“In the intelligently ecstatic new adaptation of Anna Karenina, written by Tom Stoppard and directed by Joe Wright, all the world’s a stage — a 19th-century theater whose ornate confines are the setting for scenes taking place in Anna’s home town of St. Petersburg and in the social and political center of Moscow.

“Steeplechase horses gallop across the boards; a quiet dinner or a military banquet may be staged there. And when Anna (Keira Knightley) and Vronsky (Aaron Taylor-Johnson) meet, the theatrical intensity of their first moments in each other’s arms makes those around them not fellow performers but mute spectators, awed and aghast.

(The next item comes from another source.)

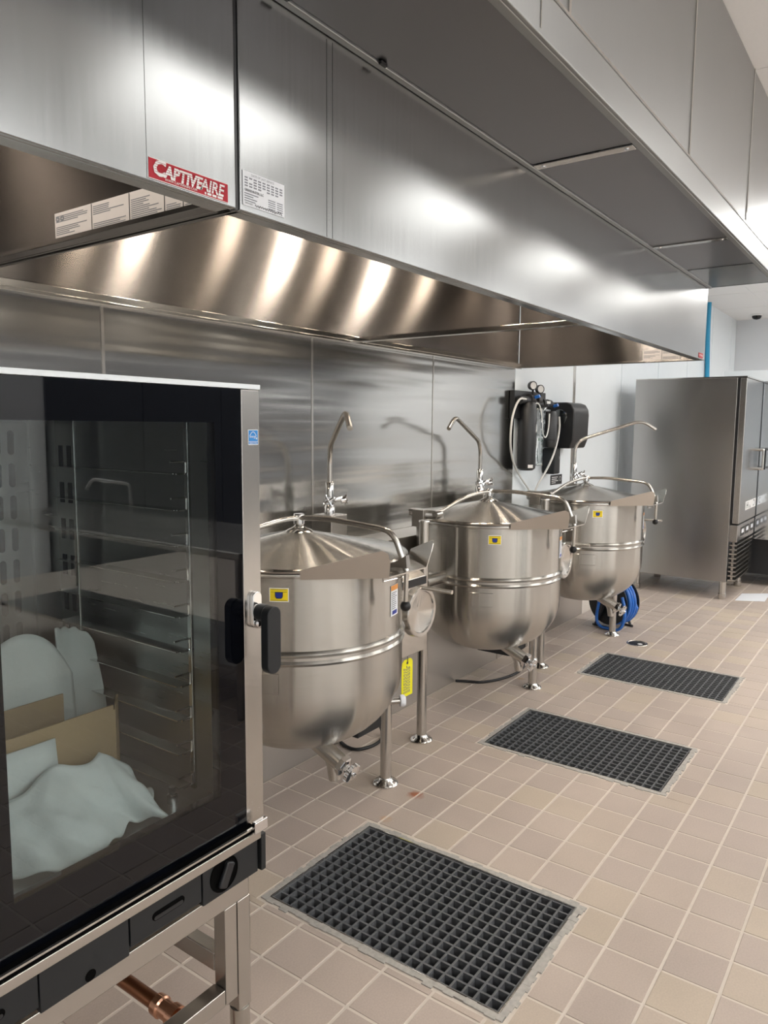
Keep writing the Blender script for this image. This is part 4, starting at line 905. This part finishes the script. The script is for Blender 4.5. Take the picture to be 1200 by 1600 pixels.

“Wright’s strategy of setting most of the action on a stage [reps] a bold structure. In a way this is opera, but grand opera, with the emotions running at fever pitch and the actors as likely to dance (choreography by Sidi Larbi Cherkaoui) as walk. Vronsky and Anna’s meeting at a formal ball expresses their love through dance, exactly as the classic routines of Fred Astaire and Ginger Rogers did in their ’30s musicals. As Vronsky and Anna whirl, the other dancers freeze. Everyone can detect the expert passion in their movements; the couple might have been spotted in the act of love.” — from Richard Corliss‘s 9.9 Time review.